'''
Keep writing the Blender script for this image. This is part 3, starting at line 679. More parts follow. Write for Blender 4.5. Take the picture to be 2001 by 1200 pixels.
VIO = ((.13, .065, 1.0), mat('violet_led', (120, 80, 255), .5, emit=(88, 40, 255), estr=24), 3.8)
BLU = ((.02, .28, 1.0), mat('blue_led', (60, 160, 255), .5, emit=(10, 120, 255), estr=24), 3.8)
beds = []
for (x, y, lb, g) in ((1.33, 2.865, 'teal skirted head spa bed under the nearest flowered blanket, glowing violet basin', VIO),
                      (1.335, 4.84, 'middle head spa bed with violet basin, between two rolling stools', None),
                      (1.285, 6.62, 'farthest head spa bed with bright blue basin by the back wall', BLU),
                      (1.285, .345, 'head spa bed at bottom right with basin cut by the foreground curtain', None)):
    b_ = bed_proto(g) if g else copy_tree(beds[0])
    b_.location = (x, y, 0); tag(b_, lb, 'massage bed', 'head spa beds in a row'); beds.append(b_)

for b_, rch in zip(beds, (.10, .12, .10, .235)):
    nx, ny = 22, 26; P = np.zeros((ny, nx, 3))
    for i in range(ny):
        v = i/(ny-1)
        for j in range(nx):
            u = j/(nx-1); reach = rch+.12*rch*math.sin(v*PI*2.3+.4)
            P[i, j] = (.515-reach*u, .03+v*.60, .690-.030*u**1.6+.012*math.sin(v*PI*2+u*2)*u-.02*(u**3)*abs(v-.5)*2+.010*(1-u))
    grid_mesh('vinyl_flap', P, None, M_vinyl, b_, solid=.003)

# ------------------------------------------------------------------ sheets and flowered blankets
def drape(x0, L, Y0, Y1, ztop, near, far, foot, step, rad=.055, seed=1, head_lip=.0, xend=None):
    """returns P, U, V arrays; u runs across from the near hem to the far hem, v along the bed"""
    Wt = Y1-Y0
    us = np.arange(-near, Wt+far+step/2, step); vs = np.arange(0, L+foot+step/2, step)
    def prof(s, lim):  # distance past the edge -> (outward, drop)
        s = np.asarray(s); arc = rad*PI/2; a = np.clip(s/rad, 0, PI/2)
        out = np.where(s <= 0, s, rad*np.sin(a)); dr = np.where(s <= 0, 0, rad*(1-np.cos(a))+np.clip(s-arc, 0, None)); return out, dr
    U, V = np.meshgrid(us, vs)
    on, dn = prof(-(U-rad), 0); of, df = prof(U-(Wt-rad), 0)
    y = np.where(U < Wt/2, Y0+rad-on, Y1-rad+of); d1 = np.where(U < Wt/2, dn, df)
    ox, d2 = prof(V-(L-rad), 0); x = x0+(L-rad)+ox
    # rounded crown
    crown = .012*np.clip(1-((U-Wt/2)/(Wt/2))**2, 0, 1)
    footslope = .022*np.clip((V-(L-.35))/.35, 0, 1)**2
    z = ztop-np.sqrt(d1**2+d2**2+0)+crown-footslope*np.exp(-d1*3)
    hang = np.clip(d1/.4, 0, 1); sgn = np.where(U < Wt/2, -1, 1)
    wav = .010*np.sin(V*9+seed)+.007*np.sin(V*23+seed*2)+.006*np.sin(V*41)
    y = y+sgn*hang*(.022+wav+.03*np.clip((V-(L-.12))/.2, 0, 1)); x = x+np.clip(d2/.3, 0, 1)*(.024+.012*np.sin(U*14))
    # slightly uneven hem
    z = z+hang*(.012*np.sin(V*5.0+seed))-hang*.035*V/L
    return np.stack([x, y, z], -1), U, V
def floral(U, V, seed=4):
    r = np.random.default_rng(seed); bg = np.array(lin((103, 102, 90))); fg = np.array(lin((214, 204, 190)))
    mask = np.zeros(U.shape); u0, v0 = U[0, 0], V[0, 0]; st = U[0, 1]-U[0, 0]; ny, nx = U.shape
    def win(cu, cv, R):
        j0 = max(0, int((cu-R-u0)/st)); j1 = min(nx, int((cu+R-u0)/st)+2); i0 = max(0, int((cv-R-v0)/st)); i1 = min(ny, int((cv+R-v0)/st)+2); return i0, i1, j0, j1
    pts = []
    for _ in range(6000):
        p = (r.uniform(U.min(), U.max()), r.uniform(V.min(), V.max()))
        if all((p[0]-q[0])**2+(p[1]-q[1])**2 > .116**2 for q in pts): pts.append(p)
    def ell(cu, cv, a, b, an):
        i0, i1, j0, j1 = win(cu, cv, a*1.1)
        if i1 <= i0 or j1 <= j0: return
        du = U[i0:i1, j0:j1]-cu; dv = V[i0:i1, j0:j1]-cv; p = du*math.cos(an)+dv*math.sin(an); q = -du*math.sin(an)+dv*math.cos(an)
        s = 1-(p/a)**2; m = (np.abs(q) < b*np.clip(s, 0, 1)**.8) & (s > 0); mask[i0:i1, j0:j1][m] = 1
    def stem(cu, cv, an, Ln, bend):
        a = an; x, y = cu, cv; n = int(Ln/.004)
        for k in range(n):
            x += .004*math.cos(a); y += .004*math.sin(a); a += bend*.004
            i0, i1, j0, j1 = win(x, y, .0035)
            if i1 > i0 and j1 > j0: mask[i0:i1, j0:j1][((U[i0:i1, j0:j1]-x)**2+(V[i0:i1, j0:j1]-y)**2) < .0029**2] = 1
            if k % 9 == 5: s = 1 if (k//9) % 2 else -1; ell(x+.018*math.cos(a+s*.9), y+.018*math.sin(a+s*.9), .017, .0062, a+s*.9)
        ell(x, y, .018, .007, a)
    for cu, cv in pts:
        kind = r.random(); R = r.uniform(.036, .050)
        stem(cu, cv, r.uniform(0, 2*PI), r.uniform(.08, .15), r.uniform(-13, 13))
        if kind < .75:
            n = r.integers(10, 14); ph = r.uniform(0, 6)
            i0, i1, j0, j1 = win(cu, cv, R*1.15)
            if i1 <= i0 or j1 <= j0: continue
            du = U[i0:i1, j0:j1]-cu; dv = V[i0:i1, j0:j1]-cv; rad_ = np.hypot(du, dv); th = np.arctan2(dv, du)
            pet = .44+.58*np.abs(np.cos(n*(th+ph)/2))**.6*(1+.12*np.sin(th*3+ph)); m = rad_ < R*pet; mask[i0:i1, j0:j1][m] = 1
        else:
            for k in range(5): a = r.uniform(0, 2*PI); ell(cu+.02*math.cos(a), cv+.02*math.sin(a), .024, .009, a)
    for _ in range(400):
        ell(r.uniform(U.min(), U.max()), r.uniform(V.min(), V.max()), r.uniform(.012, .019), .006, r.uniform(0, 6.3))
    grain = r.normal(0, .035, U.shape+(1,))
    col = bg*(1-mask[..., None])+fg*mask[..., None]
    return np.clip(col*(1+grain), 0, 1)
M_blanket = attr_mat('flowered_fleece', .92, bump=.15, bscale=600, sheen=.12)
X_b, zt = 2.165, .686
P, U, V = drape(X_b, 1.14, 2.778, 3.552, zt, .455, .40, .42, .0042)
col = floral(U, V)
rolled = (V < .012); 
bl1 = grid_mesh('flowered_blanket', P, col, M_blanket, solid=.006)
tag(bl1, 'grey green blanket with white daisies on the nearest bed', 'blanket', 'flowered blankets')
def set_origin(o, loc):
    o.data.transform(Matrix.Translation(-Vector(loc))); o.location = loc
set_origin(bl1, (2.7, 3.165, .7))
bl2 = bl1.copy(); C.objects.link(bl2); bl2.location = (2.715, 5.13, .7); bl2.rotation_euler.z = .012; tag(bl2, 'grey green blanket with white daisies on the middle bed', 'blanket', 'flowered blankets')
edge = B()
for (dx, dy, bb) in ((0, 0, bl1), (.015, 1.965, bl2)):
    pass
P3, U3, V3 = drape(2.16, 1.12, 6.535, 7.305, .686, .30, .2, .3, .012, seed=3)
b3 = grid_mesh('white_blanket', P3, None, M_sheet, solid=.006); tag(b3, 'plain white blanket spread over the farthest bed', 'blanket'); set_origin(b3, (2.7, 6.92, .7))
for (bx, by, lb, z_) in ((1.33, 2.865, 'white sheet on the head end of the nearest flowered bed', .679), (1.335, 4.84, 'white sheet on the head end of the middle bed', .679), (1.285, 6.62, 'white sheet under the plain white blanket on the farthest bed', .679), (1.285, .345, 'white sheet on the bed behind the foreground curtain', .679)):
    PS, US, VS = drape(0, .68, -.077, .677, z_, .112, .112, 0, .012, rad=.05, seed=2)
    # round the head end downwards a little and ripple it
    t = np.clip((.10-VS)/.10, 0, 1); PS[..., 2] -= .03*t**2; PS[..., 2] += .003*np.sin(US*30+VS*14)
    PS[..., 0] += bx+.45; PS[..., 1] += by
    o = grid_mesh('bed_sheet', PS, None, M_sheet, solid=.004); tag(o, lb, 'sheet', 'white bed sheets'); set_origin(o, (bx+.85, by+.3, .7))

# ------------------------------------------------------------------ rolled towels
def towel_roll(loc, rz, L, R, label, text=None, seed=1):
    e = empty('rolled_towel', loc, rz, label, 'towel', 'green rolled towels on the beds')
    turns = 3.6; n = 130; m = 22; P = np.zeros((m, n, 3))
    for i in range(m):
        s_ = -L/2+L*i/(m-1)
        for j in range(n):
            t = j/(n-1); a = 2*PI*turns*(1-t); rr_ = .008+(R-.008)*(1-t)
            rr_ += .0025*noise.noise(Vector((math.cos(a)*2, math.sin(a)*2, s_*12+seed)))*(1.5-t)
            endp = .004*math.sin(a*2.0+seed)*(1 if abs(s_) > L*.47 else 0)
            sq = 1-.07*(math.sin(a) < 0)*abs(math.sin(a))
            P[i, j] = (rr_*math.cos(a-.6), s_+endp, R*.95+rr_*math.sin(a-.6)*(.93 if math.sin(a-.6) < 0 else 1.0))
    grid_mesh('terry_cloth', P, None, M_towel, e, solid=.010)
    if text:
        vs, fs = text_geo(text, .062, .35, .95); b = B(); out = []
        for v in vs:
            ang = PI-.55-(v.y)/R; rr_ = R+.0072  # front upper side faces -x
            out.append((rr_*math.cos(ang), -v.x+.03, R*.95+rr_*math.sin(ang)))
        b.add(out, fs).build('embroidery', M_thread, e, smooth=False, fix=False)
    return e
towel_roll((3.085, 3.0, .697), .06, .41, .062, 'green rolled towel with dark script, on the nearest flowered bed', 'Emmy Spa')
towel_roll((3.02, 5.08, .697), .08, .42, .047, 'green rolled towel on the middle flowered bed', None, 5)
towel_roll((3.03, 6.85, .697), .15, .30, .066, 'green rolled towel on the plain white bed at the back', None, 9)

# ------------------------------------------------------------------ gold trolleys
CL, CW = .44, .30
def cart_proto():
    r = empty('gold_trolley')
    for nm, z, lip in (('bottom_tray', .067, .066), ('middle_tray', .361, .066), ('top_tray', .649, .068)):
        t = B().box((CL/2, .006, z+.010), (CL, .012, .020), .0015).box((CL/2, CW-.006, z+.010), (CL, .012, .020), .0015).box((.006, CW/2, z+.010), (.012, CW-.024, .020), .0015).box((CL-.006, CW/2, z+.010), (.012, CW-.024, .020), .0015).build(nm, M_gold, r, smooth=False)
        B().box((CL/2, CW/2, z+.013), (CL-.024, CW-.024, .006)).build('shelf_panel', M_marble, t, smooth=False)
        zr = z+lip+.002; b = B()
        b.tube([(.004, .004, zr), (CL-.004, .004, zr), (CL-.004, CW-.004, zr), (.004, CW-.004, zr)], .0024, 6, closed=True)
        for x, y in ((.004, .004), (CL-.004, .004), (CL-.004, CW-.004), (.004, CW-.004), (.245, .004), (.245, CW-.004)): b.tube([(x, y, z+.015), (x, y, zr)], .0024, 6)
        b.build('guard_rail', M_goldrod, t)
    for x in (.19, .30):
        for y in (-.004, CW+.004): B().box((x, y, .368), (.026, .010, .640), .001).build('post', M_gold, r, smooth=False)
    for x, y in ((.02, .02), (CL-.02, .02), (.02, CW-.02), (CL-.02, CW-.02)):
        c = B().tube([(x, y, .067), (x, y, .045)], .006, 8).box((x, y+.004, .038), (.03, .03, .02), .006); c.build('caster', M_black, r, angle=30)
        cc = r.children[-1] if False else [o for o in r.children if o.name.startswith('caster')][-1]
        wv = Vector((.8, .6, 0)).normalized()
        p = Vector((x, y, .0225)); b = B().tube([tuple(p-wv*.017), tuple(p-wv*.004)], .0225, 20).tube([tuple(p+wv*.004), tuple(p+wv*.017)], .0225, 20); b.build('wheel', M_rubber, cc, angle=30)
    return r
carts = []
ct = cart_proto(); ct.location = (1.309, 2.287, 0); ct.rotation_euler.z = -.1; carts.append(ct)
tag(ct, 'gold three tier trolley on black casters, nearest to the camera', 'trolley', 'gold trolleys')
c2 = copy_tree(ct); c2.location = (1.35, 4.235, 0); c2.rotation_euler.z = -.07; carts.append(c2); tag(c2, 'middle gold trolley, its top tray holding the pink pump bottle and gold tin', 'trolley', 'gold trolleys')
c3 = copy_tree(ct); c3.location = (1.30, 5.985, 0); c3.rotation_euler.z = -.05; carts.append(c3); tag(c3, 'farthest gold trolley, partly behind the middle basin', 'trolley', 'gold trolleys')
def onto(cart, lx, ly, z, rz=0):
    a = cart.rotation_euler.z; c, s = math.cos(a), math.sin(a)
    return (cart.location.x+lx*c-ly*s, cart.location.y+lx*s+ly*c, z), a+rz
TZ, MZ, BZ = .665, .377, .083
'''
Description of the task:
Return, please, the lines of the data from the first through the line containing "grid_mesh('vinyl_flap', P, None, M_vinyl, b_, solid=.003)", both kept, exactly as they stand and nothing more.

Exercise solution:
Keep writing the Blender script for this image. This is part 3, starting at line 679. More parts follow. Write for Blender 4.5. Take the picture to be 2001 by 1200 pixels.
VIO = ((.13, .065, 1.0), mat('violet_led', (120, 80, 255), .5, emit=(88, 40, 255), estr=24), 3.8)
BLU = ((.02, .28, 1.0), mat('blue_led', (60, 160, 255), .5, emit=(10, 120, 255), estr=24), 3.8)
beds = []
for (x, y, lb, g) in ((1.33, 2.865, 'teal skirted head spa bed under the nearest flowered blanket, glowing violet basin', VIO),
                      (1.335, 4.84, 'middle head spa bed with violet basin, between two rolling stools', None),
                      (1.285, 6.62, 'farthest head spa bed with bright blue basin by the back wall', BLU),
                      (1.285, .345, 'head spa bed at bottom right with basin cut by the foreground curtain', None)):
    b_ = bed_proto(g) if g else copy_tree(beds[0])
    b_.location = (x, y, 0); tag(b_, lb, 'massage bed', 'head spa beds in a row'); beds.append(b_)

for b_, rch in zip(beds, (.10, .12, .10, .235)):
    nx, ny = 22, 26; P = np.zeros((ny, nx, 3))
    for i in range(ny):
        v = i/(ny-1)
        for j in range(nx):
            u = j/(nx-1); reach = rch+.12*rch*math.sin(v*PI*2.3+.4)
            P[i, j] = (.515-reach*u, .03+v*.60, .690-.030*u**1.6+.012*math.sin(v*PI*2+u*2)*u-.02*(u**3)*abs(v-.5)*2+.010*(1-u))
    grid_mesh('vinyl_flap', P, None, M_vinyl, b_, solid=.003)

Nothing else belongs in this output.